- [EXERCISE PROMPT]:
Return only the lines from the top of the data down to the one that holds "COL = sc.collection", both included, without any pictures.

------------------------------------------------------------

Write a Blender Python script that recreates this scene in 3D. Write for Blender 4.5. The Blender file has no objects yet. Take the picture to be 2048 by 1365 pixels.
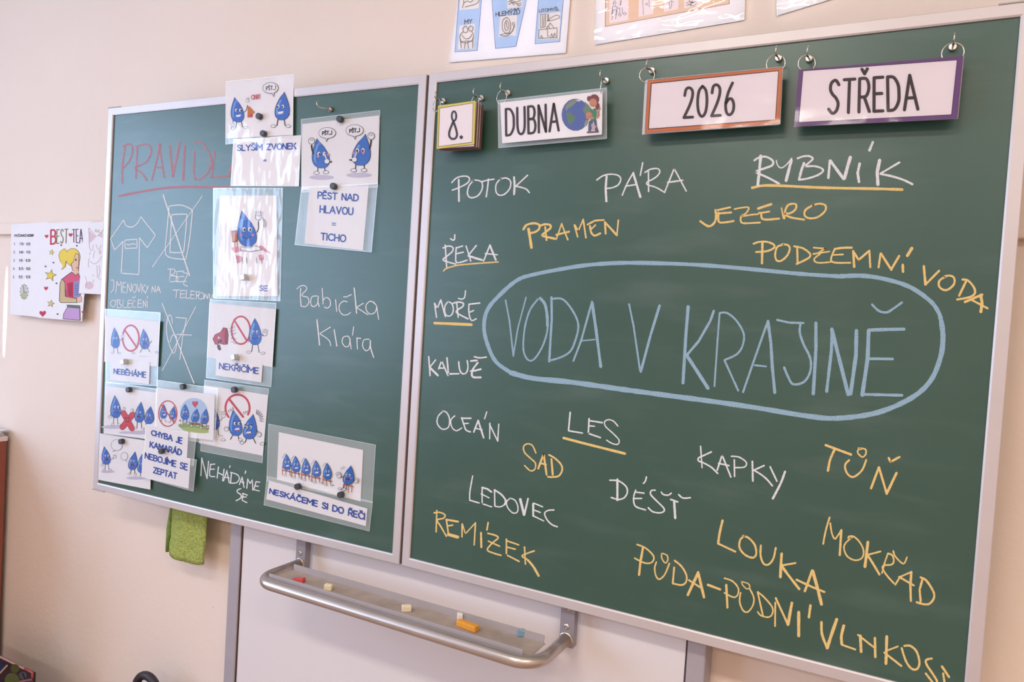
import bpy, bmesh, math, random
from mathutils import Vector, Matrix, noise

random.seed(7)
PI = math.pi
sc = bpy.context.scene
COL = sc.collection

# ------------------------------------------------------------------ camera
F_PX = 1461.667
CAM = Vector((1.04037, -1.463647, 1.681774))
R_RIGHT = Vector((0.882113, 0.467086, 0.060886))
R_DOWN = Vector((0.070237, -0.002615, -0.997527))
R_FWD = Vector((-0.465772, 0.884208, -0.035113))
cam_data = bpy.data.cameras.new('camera')
cam_data.sensor_width = 36.0
cam_data.lens = F_PX / 2048.0 * 36.0
cam_data.clip_start = 0.02
cam = bpy.data.objects.new('camera', cam_data)
COL.objects.link(cam)
m3 = Matrix((R_RIGHT, -R_DOWN, -R_FWD)).transposed()
cam.matrix_world = Matrix.Translation(CAM) @ m3.to_4x4()
sc.camera = cam

# ------------------------------------------------------------------ view + world
sc.view_settings.view_transform = 'Standard'
sc.view_settings.look = 'None'
sc.view_settings.gamma = 1.0
sc.view_settings.use_curve_mapping = False
sc.view_settings.exposure = 0.0
world = bpy.data.worlds.new('world')
sc.world = world
world.use_nodes = True
wb = world.node_tree.nodes['Background']
wb.inputs[0].default_value = (0.47, 0.72, 1.0, 1)
wb.inputs[1].default_value = 1.0


# ------------------------------------------------------------------ lights
def area(name, loc, direction, sx, sy, energy, color, spread=PI):
    d = bpy.data.lights.new(name, 'AREA')
    d.shape = 'RECTANGLE'
    d.size, d.size_y, d.energy, d.color = sx, sy, energy, color
    d.spread = spread
    o = bpy.data.objects.new(name, d)
    COL.objects.link(o)
    o.location = loc
    o.rotation_euler = Vector(direction).to_track_quat('-Z', 'Y').to_euler()
    return o


ROOM_L, ROOM_R, ROOM_B, WALL_Y, ROOM_H = -3.3, 3.4, -7.0, 0.12, 3.3
WIN = [(-2.85, -1.25, 0.95, 2.95), (-5.0, -3.4, 0.95, 2.95)]
DAY = (0.50, 0.69, 1.0)
LAMP = (1.0, 0.94, 0.82)
for (y0, y1, z0, z1), e in zip(WIN, (96, 90)):
    area('window_daylight', (ROOM_L - 0.12, (y0 + y1) / 2, (z0 + z1) / 2), (1, 0, 0), y1 - y0, z1 - z0, e, DAY)
LAMPS = [(0.2, -2.3), (2.3, -2.3), (0.2, -4.6), (2.3, -4.6)]
for (lx, ly) in LAMPS:
    area('ceiling_lamp_light', (lx, ly, ROOM_H - 0.095), (0, 0, -1), 1.2, 0.28, 36, LAMP)
spot = bpy.data.lights.new('sun_glint', 'SPOT')
spot.energy = 900
spot.color = (1.0, 0.95, 0.88)
spot.spot_size = math.radians(10.5)
spot.spot_blend = 0.15
spot.shadow_soft_size = 0.002
so = bpy.data.objects.new('sun_glint', spot)
COL.objects.link(so)
so.location = (-3.22, -1.3, 2.0)
_tgt = Vector((-2.0115, WALL_Y, 1.578))
_dv = (_tgt - so.location).normalized()
so.rotation_euler = _dv.to_track_quat('-Z', 'Y').to_euler()
so.scale = (0.05, 1.0, 1.0)


# ------------------------------------------------------------------ helpers: materials
def lin(c):
    c = c / 255.0
    return c / 12.92 if c <= 0.04045 else ((c + 0.055) / 1.055) ** 2.4


def rgb(r, g, b):
    return (lin(r), lin(g), lin(b), 1.0)


def new_mat(name):
    m = bpy.data.materials.new(name)
    m.use_nodes = True
    nt = m.node_tree
    return m, nt, nt.nodes['Principled BSDF'], nt.nodes['Material Output']


def noise_node(nt, scale, detail=3.0, rough=0.55, obj=True):
    tc = nt.nodes.new('ShaderNodeTexCoord')
    n = nt.nodes.new('ShaderNodeTexNoise')
    n.inputs['Scale'].default_value = scale
    n.inputs['Detail'].default_value = detail
    n.inputs['Roughness'].default_value = rough
    nt.links.new(tc.outputs['Object'], n.inputs['Vector'])
    return n


def ramp(nt, src, p0, c0, p1, c1):
    r = nt.nodes.new('ShaderNodeValToRGB')
    r.color_ramp.elements[0].position, r.color_ramp.elements[0].color = p0, c0
    r.color_ramp.elements[1].position, r.color_ramp.elements[1].color = p1, c1
    nt.links.new(src, r.inputs[0])
    return r


def scale_c(c, k):
    return (min(1, c[0] * k), min(1, c[1] * k), min(1, c[2] * k), 1)


def mat(name, col, rough=0.6, metal=0.0, spec=0.5, var=0.0, vscale=20.0, bump=0.0, bscale=60.0):
    m, nt, p, out = new_mat(name)
    p.inputs['Base Color'].default_value = col
    p.inputs['Roughness'].default_value = rough
    p.inputs['Metallic'].default_value = metal
    p.inputs['Specular IOR Level'].default_value = spec
    if var > 0:
        n = noise_node(nt, vscale)
        r = ramp(nt, n.outputs['Fac'], 0.3, scale_c(col, 1 - var), 0.7, scale_c(col, 1 + var))
        nt.links.new(r.outputs[0], p.inputs['Base Color'])
    if bump > 0:
        n2 = noise_node(nt, bscale, 4.0)
        b = nt.nodes.new('ShaderNodeBump')
        b.inputs['Strength'].default_value = bump
        b.inputs['Distance'].default_value = 0.01
        nt.links.new(n2.outputs['Fac'], b.inputs['Height'])
        nt.links.new(b.outputs[0], p.inputs['Normal'])
    return m


def film_mat(name, tint=0.10, gloss_rough=0.12, fres=0.09, bump=0.25, bscale=9.0, haze=(0.80, 0.84, 0.86, 1), stretch=(1, 1, 1)):
    """clear laminating film: mostly transparent, a little milky, glossy on top"""
    m, nt, p, out = new_mat(name)
    nt.nodes.remove(p)
    tr = nt.nodes.new('ShaderNodeBsdfTransparent')
    df = nt.nodes.new('ShaderNodeBsdfDiffuse')
    df.inputs['Color'].default_value = haze
    gl = nt.nodes.new('ShaderNodeBsdfGlossy')
    gl.inputs['Roughness'].default_value = gloss_rough
    n = noise_node(nt, bscale, 2.0, 0.5)
    mp = nt.nodes.new('ShaderNodeMapping')
    mp.inputs['Scale'].default_value = stretch
    nt.links.new(n.inputs['Vector'].links[0].from_socket, mp.inputs['Vector'])
    nt.links.new(mp.outputs[0], n.inputs['Vector'])
    b = nt.nodes.new('ShaderNodeBump')
    b.inputs['Strength'].default_value = bump
    b.inputs['Distance'].default_value = 0.02
    nt.links.new(n.outputs['Fac'], b.inputs['Height'])
    nt.links.new(b.outputs[0], gl.inputs['Normal'])
    mx = nt.nodes.new('ShaderNodeMixShader')
    mx.inputs[0].default_value = tint
    nt.links.new(tr.outputs[0], mx.inputs[1])
    nt.links.new(df.outputs[0], mx.inputs[2])
    fr = nt.nodes.new('ShaderNodeFresnel')
    fr.inputs['IOR'].default_value = 1.5
    mul = nt.nodes.new('ShaderNodeMath')
    mul.operation = 'MULTIPLY'
    mul.inputs[1].default_value = fres / 0.06
    nt.links.new(fr.outputs[0], mul.inputs[0])
    nt.links.new(mul.outputs[0], gl.inputs['Color'])
    mx2 = nt.nodes.new('ShaderNodeAddShader')
    nt.links.new(mx.outputs[0], mx2.inputs[0])
    nt.links.new(gl.outputs[0], mx2.inputs[1])
    nt.links.new(mx2.outputs[0], out.inputs['Surface'])
    return m


def chalk_mat(name, col, lo=0.30, hi=0.50, amin=0.55, scale=420.0):
    m, nt, p, out = new_mat(name)
    p.inputs['Base Color'].default_value = col
    p.inputs['Roughness'].default_value = 1.0
    p.inputs['Specular IOR Level'].default_value = 0.0
    n = noise_node(nt, scale, 3.0, 0.7)
    r = ramp(nt, n.outputs['Fac'], lo, (amin, amin, amin, 1), hi, (0.97, 0.97, 0.97, 1))
    tr = nt.nodes.new('ShaderNodeBsdfTransparent')
    mx = nt.nodes.new('ShaderNodeMixShader')
    nt.links.new(r.outputs[0], mx.inputs[0])
    nt.links.new(tr.outputs[0], mx.inputs[1])
    nt.links.new(p.outputs[0], mx.inputs[2])
    nt.links.new(mx.outputs[0], out.inputs['Surface'])
    return m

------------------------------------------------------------

- [RESPONSE]:
Write a Blender Python script that recreates this scene in 3D. Write for Blender 4.5. The Blender file has no objects yet. Take the picture to be 2048 by 1365 pixels.
import bpy, bmesh, math, random
from mathutils import Vector, Matrix, noise

random.seed(7)
PI = math.pi
sc = bpy.context.scene
COL = sc.collection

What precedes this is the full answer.